Son yılların sıkça kullanılan uydurma kelimelerinden biri de ‘değinmek’tir, ‘temas etmek’ mânâsında kullanılıyor. Halbuki dilimizde ‘temas etmek’ fiilinin karşılığı ‘dokunmak’tır. Dokunmak hâlis Türkçe olduğu halde, onun kullanılmayıp konuşma ve yazılarda ‘değinmek’ uydurma kelimesine yer verilmesi, dilbilgisi ve şuûrundan, Türkçe sevgisinden mahrum bulunulduğunu göstermektedir.

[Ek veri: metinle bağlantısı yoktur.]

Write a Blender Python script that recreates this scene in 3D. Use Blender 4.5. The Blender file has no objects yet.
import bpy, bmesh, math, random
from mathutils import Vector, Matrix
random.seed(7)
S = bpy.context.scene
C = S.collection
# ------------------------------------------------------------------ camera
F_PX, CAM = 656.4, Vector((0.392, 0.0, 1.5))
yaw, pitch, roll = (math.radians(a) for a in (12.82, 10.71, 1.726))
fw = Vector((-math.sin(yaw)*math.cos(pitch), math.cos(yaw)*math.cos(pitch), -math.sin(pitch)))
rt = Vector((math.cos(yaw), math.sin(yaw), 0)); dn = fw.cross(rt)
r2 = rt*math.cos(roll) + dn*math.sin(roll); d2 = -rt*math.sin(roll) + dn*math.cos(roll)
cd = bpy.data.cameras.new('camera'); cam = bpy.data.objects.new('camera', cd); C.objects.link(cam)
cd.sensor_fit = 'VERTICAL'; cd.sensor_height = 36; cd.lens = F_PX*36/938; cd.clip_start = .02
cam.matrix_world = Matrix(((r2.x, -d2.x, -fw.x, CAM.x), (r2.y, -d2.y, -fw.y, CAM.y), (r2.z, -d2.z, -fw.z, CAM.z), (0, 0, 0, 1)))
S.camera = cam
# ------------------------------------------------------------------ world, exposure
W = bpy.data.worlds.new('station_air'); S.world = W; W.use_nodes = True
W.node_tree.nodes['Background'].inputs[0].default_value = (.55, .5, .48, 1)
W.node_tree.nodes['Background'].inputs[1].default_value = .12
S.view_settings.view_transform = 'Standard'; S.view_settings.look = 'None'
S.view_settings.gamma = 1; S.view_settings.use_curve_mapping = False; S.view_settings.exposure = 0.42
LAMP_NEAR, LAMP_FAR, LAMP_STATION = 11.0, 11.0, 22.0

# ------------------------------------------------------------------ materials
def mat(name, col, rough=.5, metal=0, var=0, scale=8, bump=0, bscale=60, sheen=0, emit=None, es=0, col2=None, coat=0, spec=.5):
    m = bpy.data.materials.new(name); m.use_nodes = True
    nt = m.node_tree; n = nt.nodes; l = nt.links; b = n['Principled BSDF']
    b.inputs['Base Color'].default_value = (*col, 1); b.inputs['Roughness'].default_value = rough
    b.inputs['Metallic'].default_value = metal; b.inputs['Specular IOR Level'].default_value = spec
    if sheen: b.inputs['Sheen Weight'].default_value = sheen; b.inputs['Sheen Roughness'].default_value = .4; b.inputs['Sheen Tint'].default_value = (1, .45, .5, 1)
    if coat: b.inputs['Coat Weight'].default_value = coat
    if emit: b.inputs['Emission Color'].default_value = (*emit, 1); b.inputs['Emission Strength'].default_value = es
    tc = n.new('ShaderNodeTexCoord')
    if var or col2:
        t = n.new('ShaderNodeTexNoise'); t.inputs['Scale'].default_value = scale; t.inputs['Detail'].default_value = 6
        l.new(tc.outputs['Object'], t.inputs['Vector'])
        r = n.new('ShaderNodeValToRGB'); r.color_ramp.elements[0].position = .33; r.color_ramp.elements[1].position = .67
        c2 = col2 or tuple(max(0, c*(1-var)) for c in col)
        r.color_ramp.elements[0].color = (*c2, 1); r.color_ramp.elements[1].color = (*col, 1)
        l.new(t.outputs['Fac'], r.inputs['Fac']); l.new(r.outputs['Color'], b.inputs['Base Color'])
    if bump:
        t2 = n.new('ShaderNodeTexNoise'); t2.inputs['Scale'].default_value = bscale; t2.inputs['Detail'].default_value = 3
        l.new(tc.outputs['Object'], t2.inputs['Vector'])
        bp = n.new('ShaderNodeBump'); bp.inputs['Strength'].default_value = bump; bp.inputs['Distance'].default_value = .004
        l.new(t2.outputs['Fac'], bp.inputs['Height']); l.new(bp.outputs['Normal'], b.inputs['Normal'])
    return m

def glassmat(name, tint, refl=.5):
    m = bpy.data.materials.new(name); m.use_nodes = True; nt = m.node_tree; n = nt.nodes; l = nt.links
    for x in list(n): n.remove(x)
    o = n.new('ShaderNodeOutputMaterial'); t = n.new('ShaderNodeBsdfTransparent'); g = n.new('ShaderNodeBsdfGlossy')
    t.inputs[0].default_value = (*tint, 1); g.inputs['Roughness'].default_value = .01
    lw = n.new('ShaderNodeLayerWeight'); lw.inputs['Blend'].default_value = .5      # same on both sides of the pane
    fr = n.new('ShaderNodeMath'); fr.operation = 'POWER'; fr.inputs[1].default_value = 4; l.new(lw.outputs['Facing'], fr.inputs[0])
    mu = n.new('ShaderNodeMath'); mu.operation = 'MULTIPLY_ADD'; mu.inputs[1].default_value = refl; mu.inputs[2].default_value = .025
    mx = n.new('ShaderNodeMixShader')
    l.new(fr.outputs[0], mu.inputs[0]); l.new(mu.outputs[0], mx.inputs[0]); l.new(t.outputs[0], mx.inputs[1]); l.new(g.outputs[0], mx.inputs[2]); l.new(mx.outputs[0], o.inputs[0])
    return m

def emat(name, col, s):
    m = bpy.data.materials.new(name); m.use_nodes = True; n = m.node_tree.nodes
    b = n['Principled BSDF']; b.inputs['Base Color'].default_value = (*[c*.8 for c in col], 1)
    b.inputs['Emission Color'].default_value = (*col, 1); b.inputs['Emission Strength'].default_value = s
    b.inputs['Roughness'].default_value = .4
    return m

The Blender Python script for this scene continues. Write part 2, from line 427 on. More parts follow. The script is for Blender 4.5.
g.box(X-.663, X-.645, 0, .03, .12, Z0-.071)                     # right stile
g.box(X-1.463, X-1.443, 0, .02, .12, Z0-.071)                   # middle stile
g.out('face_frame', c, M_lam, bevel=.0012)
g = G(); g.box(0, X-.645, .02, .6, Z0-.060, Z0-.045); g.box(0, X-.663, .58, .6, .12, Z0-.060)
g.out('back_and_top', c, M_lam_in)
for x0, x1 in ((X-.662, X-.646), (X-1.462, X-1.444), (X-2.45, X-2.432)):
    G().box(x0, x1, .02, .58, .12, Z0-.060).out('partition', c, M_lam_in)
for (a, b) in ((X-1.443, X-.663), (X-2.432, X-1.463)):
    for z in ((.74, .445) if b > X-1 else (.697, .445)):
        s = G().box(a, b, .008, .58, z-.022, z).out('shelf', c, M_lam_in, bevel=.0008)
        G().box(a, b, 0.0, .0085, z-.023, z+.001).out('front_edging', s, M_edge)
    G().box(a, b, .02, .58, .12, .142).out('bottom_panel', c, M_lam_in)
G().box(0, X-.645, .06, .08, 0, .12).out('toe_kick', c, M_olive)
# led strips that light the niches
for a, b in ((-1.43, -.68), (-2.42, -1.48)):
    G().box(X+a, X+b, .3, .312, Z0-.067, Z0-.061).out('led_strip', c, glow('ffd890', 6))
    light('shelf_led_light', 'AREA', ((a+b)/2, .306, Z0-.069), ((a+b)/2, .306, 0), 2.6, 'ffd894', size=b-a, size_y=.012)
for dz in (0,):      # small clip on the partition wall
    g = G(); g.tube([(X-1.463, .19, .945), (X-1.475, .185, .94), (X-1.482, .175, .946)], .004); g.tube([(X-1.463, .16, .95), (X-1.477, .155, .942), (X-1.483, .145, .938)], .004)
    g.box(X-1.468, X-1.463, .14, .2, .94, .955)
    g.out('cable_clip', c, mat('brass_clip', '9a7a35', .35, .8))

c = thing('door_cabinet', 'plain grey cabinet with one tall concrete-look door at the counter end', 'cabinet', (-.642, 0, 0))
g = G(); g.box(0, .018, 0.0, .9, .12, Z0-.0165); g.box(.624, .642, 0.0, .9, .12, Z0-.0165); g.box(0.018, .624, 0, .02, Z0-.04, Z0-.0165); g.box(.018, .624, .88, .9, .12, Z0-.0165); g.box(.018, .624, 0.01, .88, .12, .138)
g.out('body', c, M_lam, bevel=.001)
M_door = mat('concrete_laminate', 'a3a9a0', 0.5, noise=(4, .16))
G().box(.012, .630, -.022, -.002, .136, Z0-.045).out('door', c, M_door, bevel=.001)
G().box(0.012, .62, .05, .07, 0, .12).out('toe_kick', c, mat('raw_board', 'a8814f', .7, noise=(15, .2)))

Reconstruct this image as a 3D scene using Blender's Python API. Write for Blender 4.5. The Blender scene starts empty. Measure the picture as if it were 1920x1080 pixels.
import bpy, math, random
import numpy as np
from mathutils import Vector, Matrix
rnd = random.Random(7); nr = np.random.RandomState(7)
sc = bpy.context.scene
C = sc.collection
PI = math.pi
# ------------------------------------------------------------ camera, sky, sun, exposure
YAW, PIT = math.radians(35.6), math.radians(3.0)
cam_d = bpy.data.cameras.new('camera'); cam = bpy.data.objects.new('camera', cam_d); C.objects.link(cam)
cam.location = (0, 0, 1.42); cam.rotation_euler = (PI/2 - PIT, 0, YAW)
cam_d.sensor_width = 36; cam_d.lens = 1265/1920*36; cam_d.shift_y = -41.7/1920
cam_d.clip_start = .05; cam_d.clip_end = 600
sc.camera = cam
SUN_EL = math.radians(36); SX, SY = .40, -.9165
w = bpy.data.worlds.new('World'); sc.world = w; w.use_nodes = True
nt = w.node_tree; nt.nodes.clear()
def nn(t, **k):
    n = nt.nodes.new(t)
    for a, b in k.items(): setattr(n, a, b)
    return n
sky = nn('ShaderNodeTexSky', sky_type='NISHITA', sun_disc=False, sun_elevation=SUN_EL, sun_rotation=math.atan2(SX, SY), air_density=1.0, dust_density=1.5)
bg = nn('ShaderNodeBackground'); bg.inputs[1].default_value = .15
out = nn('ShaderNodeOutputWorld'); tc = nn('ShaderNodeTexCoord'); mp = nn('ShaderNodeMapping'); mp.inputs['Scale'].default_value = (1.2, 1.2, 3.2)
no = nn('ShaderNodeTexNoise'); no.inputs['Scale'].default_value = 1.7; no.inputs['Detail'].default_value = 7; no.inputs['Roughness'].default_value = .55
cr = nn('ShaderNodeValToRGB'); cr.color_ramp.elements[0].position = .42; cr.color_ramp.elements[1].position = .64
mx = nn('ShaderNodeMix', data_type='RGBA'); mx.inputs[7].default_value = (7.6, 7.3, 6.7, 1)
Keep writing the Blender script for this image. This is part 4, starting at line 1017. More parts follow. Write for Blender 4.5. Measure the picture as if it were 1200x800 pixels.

Değinmek kelimesi sâdece şekil yönünden değil, mânâ bakımından da yanlış bir kelimedir. Bu kelime Eski Anadolu Türkçesi devresi metinlerinde (14. ve 15. asır yazarlarının eserlerinde) ‘erişmek’, ‘yetişmek’, ‘varmak’ mânâsına kullanılmaktadır. ‘Değinmek’ kelimesinin ve kökü olan ‘değmek'in bu devirde ‘dokunmak’ mânâsı yoktur. Bugün bile değmek, kelimesi, meselâ ‘eli tavana değmiyor’ gibi kalıplaşmış sözlerde yine ‘ermek, yetişmek’ mânâsı ifâde etmektedir.

Değmek’ kelimesinin ‘dokunmak’ mânâsına da gelmesi bir hayli yenidir. Değinmek kelimesi ise, Türkçede hep ‘erişmek, yetişmek’ mânâsına kullanılmıştır. Dokunmak mânâsına kullanılması dönüşlü (mütâvaat) olması dolayısıyla, dil mantığı bakımından doğru değildir. Çünkü ‘temas etmek’ ifâdesinde dönüşlülük mânâsı bulunmamaktadır. ‘Temas etmek’ herkesin bildiği Türkçeleşmiş bir kelime olduğu için, onu kullanmakta sakınılacak bir şey yoktur. Fakat o kullanılmak istenmiyorsa yerine ‘dokunmak’ veya ‘değmek’ kelimeleri kullanılabilir. ‘Değinmek’ kelimesinin kullanılması, açıklanan sebepler dolayısıyla, yanlıştır.

Prof. Dr. Faruk Kadri Timurtaş: Uydurma Olan ve Olmayan Yeni Kelimeler Sözlüğü. Umur Kitapçılık, İstanbul 1979.